Matter of Marriage of Van Acker

775 P.2d 921 (1989) 97 Or.App. 343

In the matter of the Marriage of Jana M. VAN ACKER, Respondent — Cross-Appellant, AND
Gustaf M. Van Acker, Jr., Appellant — Cross-Respondent.

88-1-CV; CA A48795.

Court of Appeals of Oregon.

Argued and Submitted March 17, 1989. Decided June 28, 1989.

Donald R. Crane, Klamath Falls, argued the cause for appellant — cross-respondent. With him on the briefs was Crane & Foltyn, Klamath Falls.

Richard L. Garbutt, Klamath Falls, argued the cause and filed the brief for respondent — cross-appellant.

Before BUTTLER, P.J., and WARREN and ROSSMAN, JJ.

BUTTLER, Presiding Judge.

Husband appeals from a judgment modifying his child support obligation imposed by the original Alaska divorce decree. *922 Wife cross-appeals. The sole issue is whether the Oregon court had in personam jurisdiction over him. We conclude that it did not and that his motion to dismiss should have been granted.

Husband and wife were married in Tulelake, California, in 1970. They never lived in Oregon during the marriage. In 1986, they were divorced in Alaska, where they both lived at the time. Husband has remained in Alaska; wife and their children first moved back to Tulelake but now reside in Oregon. Husband has paid child support to wife in Oregon, has made telephone calls from Alaska to the children and wife and has visited Oregon on one occasion, when he took his children from Tulelake to Merrill, Oregon, for a picnic at his brother's home. Husband was personally served in Alaska with the order to show cause issued, at wife's request, by the circuit court in Klamath County.

The issue is whether there has been some act by which husband purposefully availed himself of the privilege of conducting activities within Oregon. Kulko v. California Superior Court, 436 U.S. 84, 98 S. Ct. 1690, 56 L. Ed. 2d 132 (1978). In Kulko, the Court held that California did not have the minimum contacts necessary for it constitutionally to exert jurisdiction over the husband in this kind of action. There, the husband and the wife were residents of New York. They married in 1959 in California during a three-day visit. In 1972, they separated, and the wife left New York with the children and moved to California. A separation agreement was drafted in New York. The wife went to New York to sign it and then took it to Haiti, where she had it incorporated into a Haitian divorce decree. The original agreement provided that the children would live with the husband during the school year and with the wife during vacations. The children later asked to live with the wife during the school year, and the husband consented. The wife thereafter filed an action in California seeking to establish the Haitian divorce decree as a California judgment, to modify the judgment to award her full custody and to increase child support. The United States Supreme Court concluded that it was not "fair and reasonable" for California to assert personal jurisdiction over the husband, because he did not "purposely derive benefit from any activities relating to the State of California." 436 U.S. at 96, 98 S.Ct. at 1699. Accordingly, it held that California, by asserting jurisdiction over the husband, had violated his right to due process under the Fourteenth Amendment.

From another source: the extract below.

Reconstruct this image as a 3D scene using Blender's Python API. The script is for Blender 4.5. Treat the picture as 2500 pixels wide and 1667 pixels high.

The court reached that conclusion in spite of the facts that the parties were married in California, that they had agreed in the separation agreement that the children would live with the wife in California three months a year, that the husband sent them to California each year pursuant to the agreement and paid the wife child support for the three months the children lived with her and that he finally consented to the children living in California with the wife for nine months of the year. The facts here are less support for Oregon jurisdiction over husband than those in Kulko were for California jurisdiction.

Wife relies on Hazen v. Henderson, 74 Or. App. 322, 702 P.2d 1143 (1985). That case has been overruled. Horn and Horn, 97 Or. App. 177, 775 P.2d 338 (1989).

Husband continues to be a domiciliary of Alaska, the marital domicile and the forum of the divorce. He did not purposely avail himself of any Oregon benefits by his actions. Because this case is substantially indistinguishable from Kulko, husband's motion to dismiss should have been granted.[1]

Reversed and remanded on appeal with instructions to dismiss; cross-appeal dismissed. Costs to husband.

NOTES

[1] Because the court lacked jurisdiction over husband, we dismiss the cross-appeal.